Der Kölner Benno Schmitz köpfte den Ball in der 39. Minute zum vermeintlichen 3:1 ins Tor, doch Schiedsrichter Robert Hartmann erkannte den Treffer nach Rücksprache mit dem Video-Referee wegen einer Abseitsstellung des Flankengebers Ondrej Duda nicht an. Und dies, obwohl der Ball von einem gegnerischen Spieler gekommen war.

Das sagt Dr. Drees:

"In dieser konkreten Szene haben wir den absoluten Ausnahmefall für das Beispiel, das wir bei Haaland besprochen haben. Es gibt einen einzigen in der Regel hinterlegten Sonderfall: Wenn eine Abwehrreaktion in Richtung Tor erfolgt, das heißt, wenn ein Ball in die Nähe des Tors gespielt wird und ein Abwehrspieler macht einen Abwehrversuch und klärt diesen Ball aus dem Strafraum, dann ist dieses bewusste Spielen der einzige Ausnahmefall, dass eine vorher bestehende Abseitssituation wieder aktiv wird.
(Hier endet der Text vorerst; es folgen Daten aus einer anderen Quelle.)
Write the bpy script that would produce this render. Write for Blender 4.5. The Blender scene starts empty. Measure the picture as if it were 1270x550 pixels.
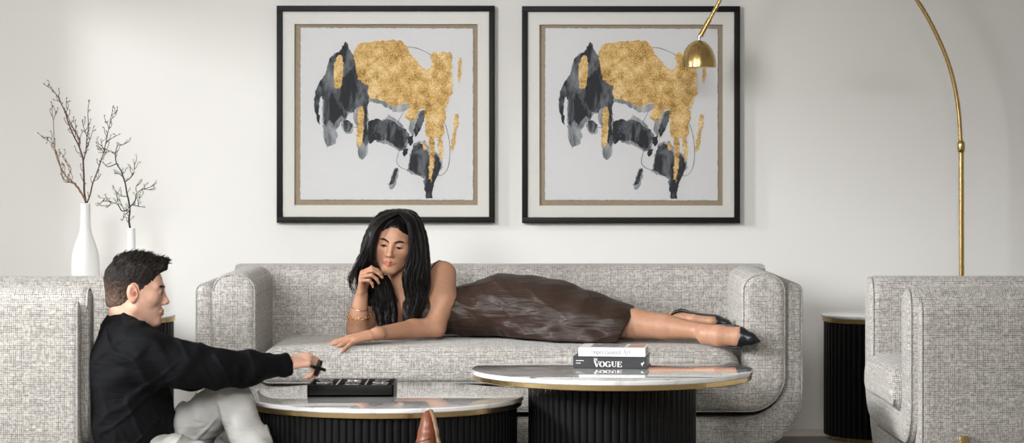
import bpy, bmesh, math, random
import numpy as np
from mathutils import Vector, Matrix, noise
R = math.radians
rnd = random.Random(7)
F, CX, HY, EYE = 2900.0, 635.0, 207.0, 1.10     # the lens in pixels of the 1270-wide frame, and eye height
scene = bpy.context.scene
COL = scene.collection

def P(px, py, d):
    return Vector(((px - CX) * d / F, d, EYE - (py - HY) * d / F))

def link(o, parent=None):
    COL.objects.link(o)
    if parent is not None: o.parent = parent
    return o

def thing(name, label, cat, loc=(0, 0, 0), rz=0.0, group=None):
    o = bpy.data.objects.new(name, None)
    o.empty_display_size = 0.1
    o.location = loc; o.rotation_euler = (0, 0, rz)
    link(o)
    o['label'] = label; o['category'] = cat
    if group: o['group'] = group
    return o

def tag(o, label, cat, group=None):
    o['label'] = label; o['category'] = cat
    if group: o['group'] = group
    return o

def dup(root, loc, rz, label, group=None):
    r = root.copy(); COL.objects.link(r); r.location = loc; r.rotation_euler = (0, 0, rz)
    r['label'] = label
    if group: r['group'] = group
    for ch in list(root.children):
        c = ch.copy(); COL.objects.link(c); c.parent = r
        for g in ch.children:
            e = g.copy(); COL.objects.link(e); e.parent = c
    return r

# ------------------------------------------------------------------ mesh collector
class MB:
    def __init__(s): s.v, s.f, s.m = [], [], []
    def add(s, vs, fs, mi=0):
        b = len(s.v)
        s.v += [tuple(v) for v in vs]
        s.f += [tuple(i + b for i in f) for f in fs]
        s.m += [mi] * len(fs)
        return s
    def box(s, c, size, rot=None, mi=0):
        hx, hy, hz = [k / 2 for k in size]
        vs = [Vector((x, y, z)) for x in (-hx, hx) for y in (-hy, hy) for z in (-hz, hz)]
        if rot is not None: vs = [rot @ v for v in vs]
        vs = [v + Vector(c) for v in vs]
        return s.add(vs, [(0, 1, 3, 2), (4, 6, 7, 5), (0, 4, 5, 1), (2, 3, 7, 6), (0, 2, 6, 4), (1, 5, 7, 3)], mi)
    def tube(s, pts, rad, n=10, caps=True, mi=0, closed=False, flat=None):
        pts = [Vector(p) for p in pts]; m = len(pts)
        if not hasattr(rad, '__len__'): rad = [rad] * m
        vs, fs = [], []
        up = None
        for i, p in enumerate(pts):
            if closed: t = pts[(i + 1) % m] - pts[i - 1]
            else: t = pts[min(i + 1, m - 1)] - pts[max(i - 1, 0)]
            if t.length < 1e-9: t = Vector((0, 0, 1))
            t.normalize()
            if up is None:
                up = Vector((0, 0, 1)) if abs(t.z) < .9 else Vector((1, 0, 0))
                if flat is not None: up = Vector(flat)
            u = up - t * up.dot(t)
            if u.length < 1e-6: u = t.orthogonal()
            u.normalize(); up = u
            w = t.cross(u)
            for k in range(n):
                a = 2 * math.pi * k / n
                vs.append(p + (u * math.cos(a) + w * math.sin(a)) * rad[i])
        for i in range(m if closed else m - 1):
            j = (i + 1) % m
            for k in range(n):
                l = (k + 1) % n
                fs.append((i * n + k, i * n + l, j * n + l, j * n + k))
        if caps and not closed:
            fs.append(tuple(range(n - 1, -1, -1))); fs.append(tuple((m - 1) * n + k for k in range(n)))
        return s.add(vs, fs, mi)
    def lathe(s, prof, n=48, c=(0, 0, 0), mi=0, fn=None):
        vs, fs = [], []
        c = Vector(c); m = len(prof)
        for (r, z) in prof:
            for k in range(n):
                a = 2 * math.pi * k / n
                rr = r if fn is None else fn(r, a, z)
                vs.append(c + Vector((rr * math.cos(a), rr * math.sin(a), z)))
        for i in range(m - 1):
            for k in range(n):
                l = (k + 1) % n
                fs.append((i * n + k, i * n + l, (i + 1) * n + l, (i + 1) * n + k))
        if prof[0][0] > 1e-5: fs.append(tuple(range(n - 1, -1, -1)))
        if prof[-1][0] > 1e-5: fs.append(tuple((m - 1) * n + k for k in range(n)))
        return s.add(vs, fs, mi)
    def prism(s, poly, y0, y1, mi=0):
        """outline in XZ (counter-clockwise seen from -y), extruded along y"""
        n = len(poly)
        vs = [(x, y0, z) for x, z in poly] + [(x, y1, z) for x, z in poly]
        fs = [tuple(range(n)), tuple(range(2 * n - 1, n - 1, -1))]
        for i in range(n):
            j = (i + 1) % n
            fs.append((i, i + n, j + n, j))
        return s.add(vs, fs, mi)
    def build(s, name, mats, parent=None, smooth=35, bevel=None, segs=3, uv=None, recalc=True, weld=False):
        me = bpy.data.meshes.new(name)
        me.from_pydata(s.v, [], s.f)
        if not isinstance(mats, (list, tuple)): mats = [mats]
        for m in mats: me.materials.append(m)
        me.polygons.foreach_set('material_index', s.m)
        if recalc or weld or bevel:
            bm = bmesh.new(); bm.from_mesh(me)
            if weld: bmesh.ops.remove_doubles(bm, verts=bm.verts, dist=1e-5)
            if recalc: bmesh.ops.recalc_face_normals(bm, faces=bm.faces)
            if bevel:
                es = [e for e in bm.edges if len(e.link_faces) == 2 and e.calc_face_angle(0) > R(40)]
                bmesh.ops.bevel(bm, geom=es, offset=bevel, segments=segs, profile=.5, affect='EDGES', clamp_overlap=True)
            bm.to_mesh(me); bm.free()
        finish(me, smooth, uv)
        o = bpy.data.objects.new(name, me)
        return link(o, parent)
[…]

Ich muss ganz ehrlich sagen, dass auch wir als Schiedsrichter mit diesem Fakt sehr unglücklich sind. Denn: Erklären Sie mal jemandem, dem sie gerade die Besonderheit im Fall Haaland erklärt haben, die Situation von Regensburg. Es ist regeltechnisch zwar nicht angreifbar und auch korrekt ausgelegt worden - die Frage ist nur: Will das irgendjemand? Da muss ich klar sagen: Ich will's nicht. Leider sind wir an die Vorgabe des Regeltextes gebunden, sollten aber dringend darüber diskutieren, ob das wirklich sinnvoll ist.

Wir müssten mit dem IFAB, dem Organ, das sich tagtäglich mit Regeln auseinandersetzt, in Verbindung treten und sagen: 'Wir finden nicht, dass das abdeckt, was der Fußball erwartet und was Leute noch nachvollziehen können'. Wenn sie eine Regel kreieren, die kein Mensch mehr versteht, dann bringt sie nichts."